Residents seek protection against Charles B. Aycock High School name change
Nearly a year and a half after local NAACP president Sylvia Barnes said pulling Gov. Charles B. Aycock’s name off a Wayne County high school was non-negotiable — and long overdue — the issue came to the fore at Monday’s meeting of the county Board of Education.
But it was not members of the Goldsboro-Wayne branch of the NAACP who addressed the board.
Two local residents — one carrying a petition he said contained more than 3,500 signatures — argued against a potential name-change.
John Pippin, president of the Fremont Historical Society, who delivered the petition to the board, said during the comment period that despite questions about Aycock’s true commitment to equality and allegations that he was a white supremacist, his contributions and actions need to be looked at in the context of the time in which he lived.
Pippin said Aycock stood up for equal treatment for blacks at a time when that position was not popular — especially within his party.
“He fought for equal education for all students,” he said, referring to a stand by Aycock in 1903, when he threatened to resign over a move by the legislature to limit funding of black schools.
Local resident Jerry Grantham also spoke at the meeting, asking why the community needed to consider changing the high school’s name at all.
Grantham said many historical figures have both positive and questionable aspects to their lives and tenures.
Aycock is known as an education governor, Grantham said.
He added that a name change would accomplish nothing today except dividing the community and causing “ill feelings” for many residents.
“Please remember, the things that unite us … are so much greater than the things that continue to divide us,” he said.
Aycock critics say that the former governor championed separate but equal education and that his motivation was not the true welfare of black children, but preventing intervention by the federal government, which would demand full voter participation and representation for blacks.

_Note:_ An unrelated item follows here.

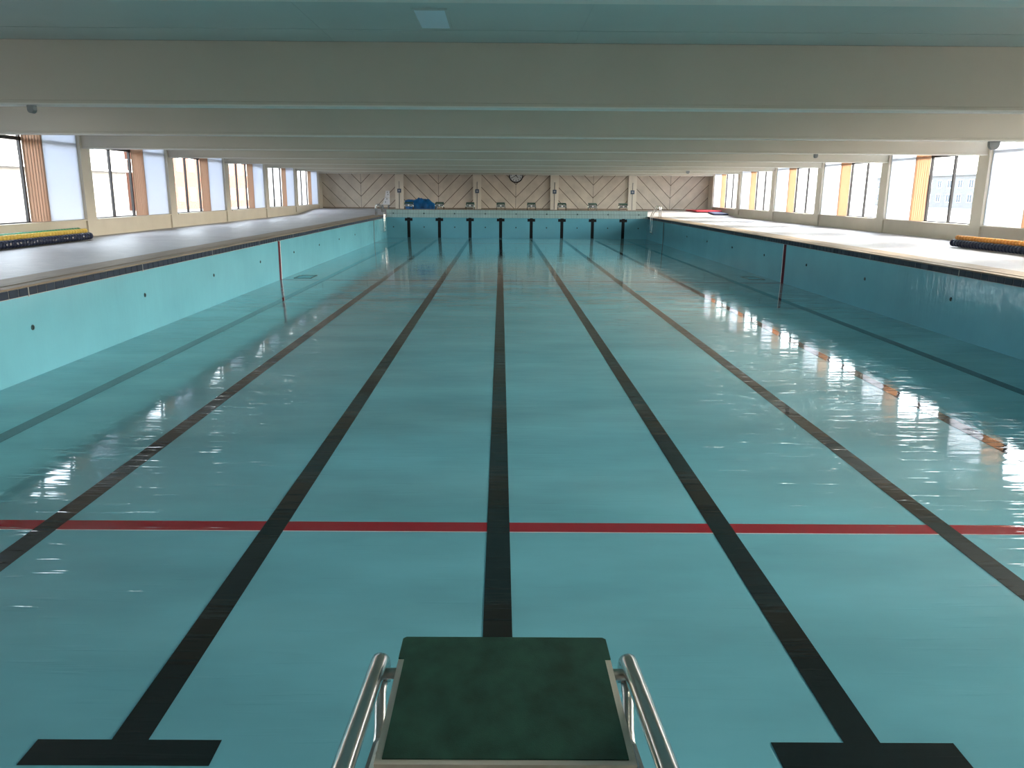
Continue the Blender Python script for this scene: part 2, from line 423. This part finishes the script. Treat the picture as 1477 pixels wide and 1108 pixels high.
# ---------------------------------------------------------------- windows: dark frames, clear panes, orange curtain and white blind at the far end of each bay
def pleat(x, y0, y1, z0, z1, amp, n):
    bm = new(); N = n*6; A = []; B = []
    for i in range(N+1):
        y = y0 + (y1-y0)*i/N; d = amp*math.sin(2*PI*i/6)
        A.append(bm.verts.new((x+d, y, z0))); B.append(bm.verts.new((x+d, y, z1)))
    for i in range(N): bm.faces.new((A[i], A[i+1], B[i+1], B[i])).smooth = True
    bmesh.ops.solidify(bm, geom=bm.faces[:], thickness=.006); return bm
num = 0
for side, X in (('left', WL), ('right', WR)):
    s = -1 if side == 'left' else 1
    for c, c2 in zip(COLS, COLS[1:]):
        num += 1; y0, y1 = c + .3, c2 - .3
        xa, xb = sorted((X + s*.08, X + s*.16)); xg = X + s*.12
        bm = new(); t = .075
        bx(bm, xa, xb, y0, y1, ZS, ZS+t); bx(bm, xa, xb, y0, y1, ZH-t, ZH); bx(bm, xa, xb, y0, y1, 4.24, 4.34)
        for y in (y0, y0+1.58, y0+3.1, y0+4.1, y1-t):
            bx(bm, xa, xb, y, y+t, ZS+t, 4.24); bx(bm, xa, xb, y, y+t, 4.34, ZH-t)
        win = struct('window_%d' % num, bm, m_frame)
        for ya, yb in ((y0+t, y0+1.58), (y0+1.58+t, y0+3.1), (y0+3.1+t, y0+4.1), (y0+4.1+t, y1-t)):
            for za, zb in ((ZS+t, 4.24), (4.34, ZH-t)):
                obj('pane', box(xg-.004, xg+.004, ya, yb, za, zb), m_glass, win)
        o = obj('sill', box(*sorted((X - s*.12, X + s*.08)), y0, y1, ZS, ZS+.04), m_cream, win)
        o = obj('curtain', pleat(X + s*.03, y0+3.12, y0+4.15, ZS+.05, 4.95, .035, 7), m_curtain, win); o['label'] = 'orange curtain'
        o = obj('blind', box(*sorted((X + s*.035, X + s*.043)), y0+4.17, y1, ZS+.05, ZH), m_blind, win); o['label'] = 'white blind'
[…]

Removing his name from the Pikeville high school would not be the first time the former governor was shunned by an academic institution.
In 2014, Duke University removed his name from an undergraduate dormitory. At the time, then-Duke President Richard Brodhead said that while Aycock made “notable contributions to public education” in the state, “his legacy is inextricably associated with the disenfranchisement of black voters, or what W.E.B. DuBois termed ‘a civic death.’”
The following year, East Carolina University trustees also voted to remove Aycock’s name from a campus dorm.
UNC-Greensboro trustees followed suit in 2016, voting to pull Aycock’s name off its auditorium because, as Chancellor Dr. Frank Gilliam said, “the beliefs, words and actions of Gov. Aycock regarding racial matters are so clearly antithetical to our core values and mission that we should no longer honor him.”